Seorang pemuda, turunan panglima di Kampung Turki, Bitai, Banda Aceh, yang bergabung dengan Mapesa sejak 2012, Mizuar Mahdi, menceritakan bagaimana awalnya ia tertarik dengan nisan Aceh.
“Jiwa saya terpanggil untuk menyelamatkan nisan-nisan itu. Saya mengharapkan semua situs penting yang telah dikaji ini agar segera didaftarkan sebagai situs budaya supaya bisa disaksikan oleh generasi selanjutnya,” kata Mizuar Mahdi yang merupakan sekretaris Mapesa dalam periode pimpinan Muhajir.
Nisan Aceh merupakan harta penting yang ditinggakan oleh indatu. Tinggalan tersebut berisi pesan kepada anak cucu di masa sekarang dan ke depan. Nisan Aceh adalah pustaka sejarah, tempat bercermin kita pada karya pendahulu.

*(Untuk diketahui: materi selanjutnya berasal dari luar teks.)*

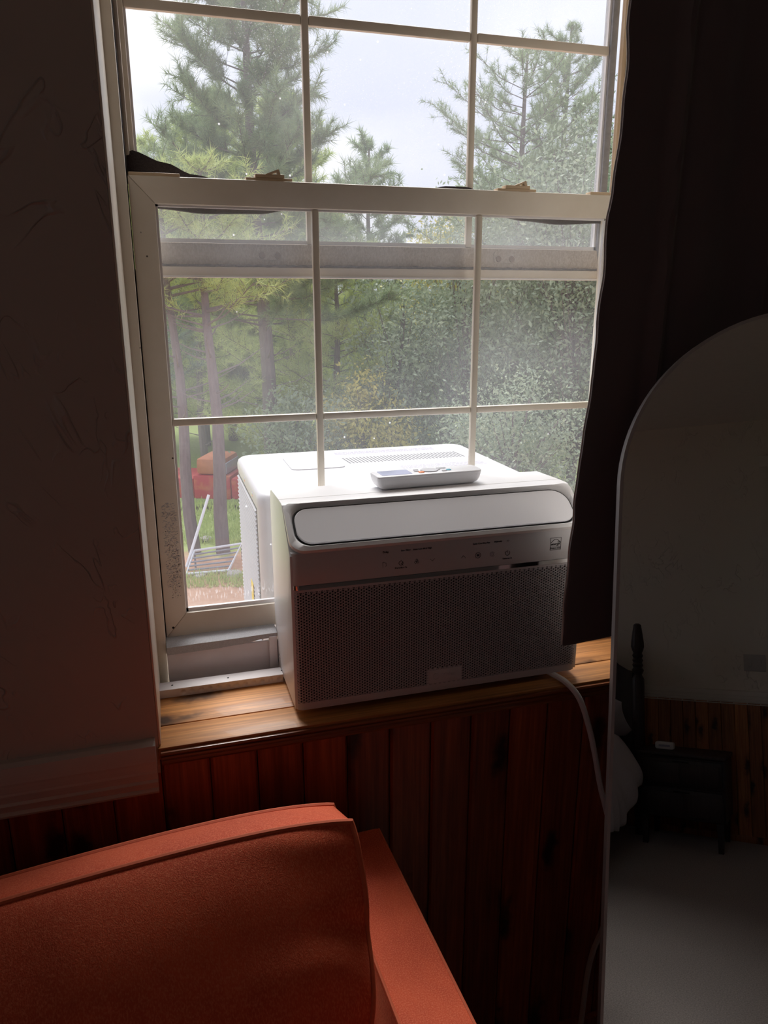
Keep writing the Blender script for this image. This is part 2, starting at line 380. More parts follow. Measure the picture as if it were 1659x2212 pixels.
wr = wallbox('wall_right', [(XR, XR+.1, YB, 0, FL-.1, CE)], PLASTER_BACK)
w2 = thing('added_window', (XL-.05, -2.5, .15), kind='structure')  # unseen window, added to bring more daylight into the room
wallbox('floor', [(XL-.1, XR+.1, YB-.12, .02, FL-.1, FL)], CARPET)
wallbox('ceiling', [(XL-.1, XR+.1, YB-.12, .34, CE, CE+.1)], CEIL)

# wainscot boards, each one its own object with rounded joints
def boards(parent, mat, x0, x1, y0, y1, z0, z1, pitch, ph, sign):
    w = pitch-.0016
    b = B(); e = .0035
    ya, yb_ = (y0, y1)
    b.prism([(-w/2, yb_), (-w/2, ya+sign*e), (-w/2+e, ya), (w/2-e, ya), (w/2, ya+sign*e), (w/2, yb_)], 2, z0, z1)
    first = None; x = ph-math.ceil((ph-x0)/pitch)*pitch+pitch/2
    while x < x1:
        if first is None:
            b.v = [(p[0]+x, p[1], p[2]) for p in b.v]
            first = b.obj('plank', mat, parent, smooth=False); fx = x
        else:
            dupto(first, x-fx, 0, 0, parent)
        x += pitch
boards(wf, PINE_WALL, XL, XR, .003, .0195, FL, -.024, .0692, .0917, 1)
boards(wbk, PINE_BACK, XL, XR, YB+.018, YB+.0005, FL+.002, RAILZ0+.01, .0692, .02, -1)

# chair rails and trims
def rail_prof(y, s, z0=RAILZ0, z1=RAILZ1, d=.02):
    p = [(y, z0), (y-s*d*.9, z0), (y-s*d, z0+.004)]
    zz = z0+.004
    for k in range(4):
        zz += .0035; p.append((y-s*d*(.80+.05*k), zz)); zz += .011; p.append((y-s*d*(.98-.03*k), zz))
    p += [(y-s*d*.80, z1-.004), (y-s*d*.45, z1), (y, z1)]
    return p
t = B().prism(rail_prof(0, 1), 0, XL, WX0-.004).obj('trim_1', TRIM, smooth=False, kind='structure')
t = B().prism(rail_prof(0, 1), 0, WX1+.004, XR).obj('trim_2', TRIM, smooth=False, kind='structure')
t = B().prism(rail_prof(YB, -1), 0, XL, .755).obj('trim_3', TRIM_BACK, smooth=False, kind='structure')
B().box(XL, XR, -.010, .003, FL, FL+.07).obj('baseboard_front', PINE_WALL, bevel=.003, kind='structure')
B().box(XL, .755, YB+.018, YB+.028, FL, FL+.035).obj('baseboard_back', PINE_BACK, bevel=.003, kind='structure')
for q in ((-2.95, -2.89, .15, 1.05), (-2.11, -2.05, .15, 1.05), (-2.89, -2.11, .15, .21), (-2.89, -2.11, .99, 1.05), (-2.89, -2.11, .58, .62)):
    B().box(XL-.07, XL-.03, q[0], q[1], q[2], q[3]).obj('added_window_frame', TRIM_BACK, w2, bevel=.003)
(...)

“Selain penanda makam, nisan-nisan ini memuat informasi penting seperti penanggalan peristiwa, nama tokoh, dan apa yang terjadi di suatu masa. Kita akan membantu peneliti yang ingin mengetahui tentang nisan-nisan ini lebih jauh. Mapesa telah membentuk tim pemandu jalan (guide -ing) bagi mereka,” kata Mizuar Mahdi yang dikenal sebagai Duta Nisan Aceh.